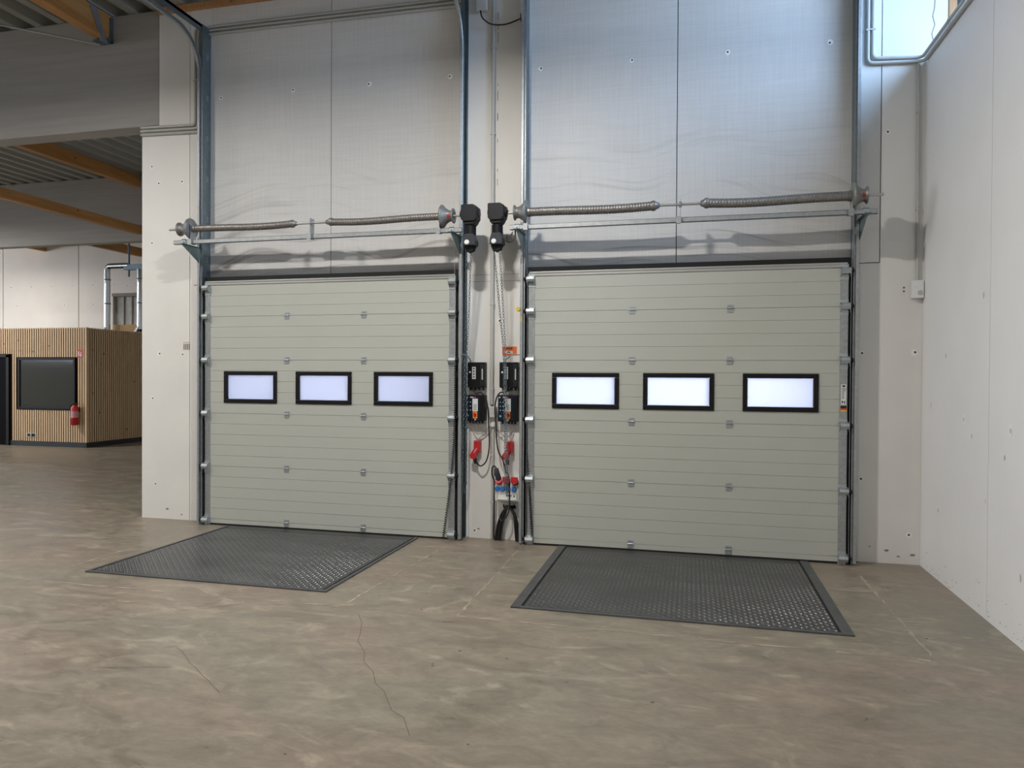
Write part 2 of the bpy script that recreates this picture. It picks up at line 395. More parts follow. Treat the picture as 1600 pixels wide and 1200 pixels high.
# floor with old saw-cut lines, cracks
mb = MB(); mb.box(-26.4, 8.3, -18.4, 15.4, -.25, 0)
def fl(pts, w_, mi, z=.0012):
    for a, b in zip(pts, pts[1:]):
        a = Vector(a); b = Vector(b); d = (b-a); n_ = Vector((-d.y, d.x)).normalized()*w_/2
        mb.add([(a.x-n_.x, a.y-n_.y, z), (a.x+n_.x, a.y+n_.y, z), (b.x+n_.x, b.y+n_.y, z), (b.x-n_.x, b.y-n_.y, z)], [(0, 1, 2, 3)], mi)
def wob(a, b, n=40, j=.009):
    a = Vector(a); b = Vector(b)
    return [tuple(a.lerp(b, i/n)+Vector((random.uniform(-j, j), random.uniform(-j, j)))) for i in range(n+1)]
def broken(a, b, w_, keep=.6):
    p = wob(a, b)
    for q, r_ in zip(p, p[1:]):
        if random.random() < keep: fl([q, r_], w_*random.uniform(.2, 1.0), 1)
broken((-.99, -2.37), (1.86, -2.34), .026, .85); broken((-1.0, -2.37), (-1.02, -.5), .024, .75); broken((1.86, -2.34), (1.98, -.3), .022, .8)
broken((2.78, -2.32), (2.74, -.3), .022, .8); broken((2.78, -2.32), (5.85, -2.36), .026, .85); broken((5.88, -2.36), (5.86, -.4), .03, .85)
fl([(2.071, -2.468), (2.17, -2.62), (2.258, -2.825), (2.30, -2.95), (2.435, -3.129), (2.49, -3.26), (2.611, -3.388), (2.69, -3.53), (2.778, -3.611), (2.911, -3.814), (3.0, -3.87), (3.102, -4.04)], .0035, 2)
fl(wob((1.24, -3.35), (1.93, -3.86), 8), .003, 2); fl(wob((1.0, -3.75), (1.42, -3.62), 5), .003, 2); fl(wob((.75, -2.75), (1.15, -2.45), 5), .003, 2)
for k in range(60):
    x, y = random.uniform(-3, 6.3), random.uniform(-4.8, -.2); s_ = random.uniform(.003, .011)
    mb.add([(x+s_*1.5*math.cos(q)*random.uniform(.5, 1), y+s_*math.sin(q), .0014) for q in range(6)], [list(range(6))], 2)
struct(mb, 'floor', [M_floor, M_fline, M_crack])

# roof deck: ribs run away from the camera
mb = MB(); pitch = .30; x = -26.4; pitch = .35; prof = []
while x < 8.3:
    prof += [(x, ZC), (x+.115, ZC), (x+.145, ZC+.12), (x+.32, ZC+.12)]; x += pitch
vs = [(px, -18.4, pz) for px, pz in prof]+[(px, 15.4, pz) for px, pz in prof]; n_ = len(prof)
mb.add(vs, [(i, i+1, n_+i+1, n_+i) for i in range(n_-1)])
mb.box(-26.4, 8.3, -18.4, 15.4, ZC+.16, ZC+.3)
struct(mb, 'ceiling', [M_deck])

# outer walls of the building shell
mb = MB(); mb.box(-26.4, 8.3, -18.4, -18.1, 0, ZC+.1); struct(mb, 'wall_back', [M_wall])
mb = MB()
for a, b, z0, z1 in [(-18.1, -.0, 0, 2.4), (-18.1, 0, 5.6, ZC+.1), (-18.1, -12, 2.4, 5.6), (-3, 3, 2.4, 5.6), (0, 15, 0, 2.4), (0, 15, 5.6, ZC+.1), (13.6, 15, 2.4, 5.6)]:
    mb.box(-26.4, -26.1, a, b, z0, z1)
struct(mb, 'wall_left', [M_wall])
mb = MB()
SW = (-3.6, -.25, 4.72, 5.98)
mb.box(7.45, 7.8, -18.1, YW+TH, 0, SW[2]); mb.box(7.45, 8.3, -18.1, YW+TH, SW[3], ZC+.1)
mb.box(7.45, 8.3, -18.1, SW[0], SW[2], SW[3]); mb.box(7.45, 8.3, SW[1], YW+TH, SW[2], SW[3])
struct(mb, 'wall_side', [M_wall])
mb = MB(); mb.box(-2.06+.02, -1.83, YW+TH, 15, 0, ZC+.1); struct(mb, 'wall_hall', [M_wall])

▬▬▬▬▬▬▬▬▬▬

# Work instructions:
Copy the whole of the material above exactly, but not its images.

# Problem solution:
Write part 2 of the bpy script that recreates this picture. It picks up at line 395. More parts follow. Treat the picture as 1600 pixels wide and 1200 pixels high.
# floor with old saw-cut lines, cracks
mb = MB(); mb.box(-26.4, 8.3, -18.4, 15.4, -.25, 0)
def fl(pts, w_, mi, z=.0012):
    for a, b in zip(pts, pts[1:]):
        a = Vector(a); b = Vector(b); d = (b-a); n_ = Vector((-d.y, d.x)).normalized()*w_/2
        mb.add([(a.x-n_.x, a.y-n_.y, z), (a.x+n_.x, a.y+n_.y, z), (b.x+n_.x, b.y+n_.y, z), (b.x-n_.x, b.y-n_.y, z)], [(0, 1, 2, 3)], mi)
def wob(a, b, n=40, j=.009):
    a = Vector(a); b = Vector(b)
    return [tuple(a.lerp(b, i/n)+Vector((random.uniform(-j, j), random.uniform(-j, j)))) for i in range(n+1)]
def broken(a, b, w_, keep=.6):
    p = wob(a, b)
    for q, r_ in zip(p, p[1:]):
        if random.random() < keep: fl([q, r_], w_*random.uniform(.2, 1.0), 1)
broken((-.99, -2.37), (1.86, -2.34), .026, .85); broken((-1.0, -2.37), (-1.02, -.5), .024, .75); broken((1.86, -2.34), (1.98, -.3), .022, .8)
broken((2.78, -2.32), (2.74, -.3), .022, .8); broken((2.78, -2.32), (5.85, -2.36), .026, .85); broken((5.88, -2.36), (5.86, -.4), .03, .85)
fl([(2.071, -2.468), (2.17, -2.62), (2.258, -2.825), (2.30, -2.95), (2.435, -3.129), (2.49, -3.26), (2.611, -3.388), (2.69, -3.53), (2.778, -3.611), (2.911, -3.814), (3.0, -3.87), (3.102, -4.04)], .0035, 2)
fl(wob((1.24, -3.35), (1.93, -3.86), 8), .003, 2); fl(wob((1.0, -3.75), (1.42, -3.62), 5), .003, 2); fl(wob((.75, -2.75), (1.15, -2.45), 5), .003, 2)
for k in range(60):
    x, y = random.uniform(-3, 6.3), random.uniform(-4.8, -.2); s_ = random.uniform(.003, .011)
    mb.add([(x+s_*1.5*math.cos(q)*random.uniform(.5, 1), y+s_*math.sin(q), .0014) for q in range(6)], [list(range(6))], 2)
struct(mb, 'floor', [M_floor, M_fline, M_crack])

# roof deck: ribs run away from the camera
mb = MB(); pitch = .30; x = -26.4; pitch = .35; prof = []
while x < 8.3:
    prof += [(x, ZC), (x+.115, ZC), (x+.145, ZC+.12), (x+.32, ZC+.12)]; x += pitch
vs = [(px, -18.4, pz) for px, pz in prof]+[(px, 15.4, pz) for px, pz in prof]; n_ = len(prof)
mb.add(vs, [(i, i+1, n_+i+1, n_+i) for i in range(n_-1)])
mb.box(-26.4, 8.3, -18.4, 15.4, ZC+.16, ZC+.3)
struct(mb, 'ceiling', [M_deck])

# outer walls of the building shell
mb = MB(); mb.box(-26.4, 8.3, -18.4, -18.1, 0, ZC+.1); struct(mb, 'wall_back', [M_wall])
mb = MB()
for a, b, z0, z1 in [(-18.1, -.0, 0, 2.4), (-18.1, 0, 5.6, ZC+.1), (-18.1, -12, 2.4, 5.6), (-3, 3, 2.4, 5.6), (0, 15, 0, 2.4), (0, 15, 5.6, ZC+.1), (13.6, 15, 2.4, 5.6)]:
    mb.box(-26.4, -26.1, a, b, z0, z1)
struct(mb, 'wall_left', [M_wall])
mb = MB()
SW = (-3.6, -.25, 4.72, 5.98)
mb.box(7.45, 7.8, -18.1, YW+TH, 0, SW[2]); mb.box(7.45, 8.3, -18.1, YW+TH, SW[3], ZC+.1)
mb.box(7.45, 8.3, -18.1, SW[0], SW[2], SW[3]); mb.box(7.45, 8.3, SW[1], YW+TH, SW[2], SW[3])
struct(mb, 'wall_side', [M_wall])
mb = MB(); mb.box(-2.06+.02, -1.83, YW+TH, 15, 0, ZC+.1); struct(mb, 'wall_hall', [M_wall])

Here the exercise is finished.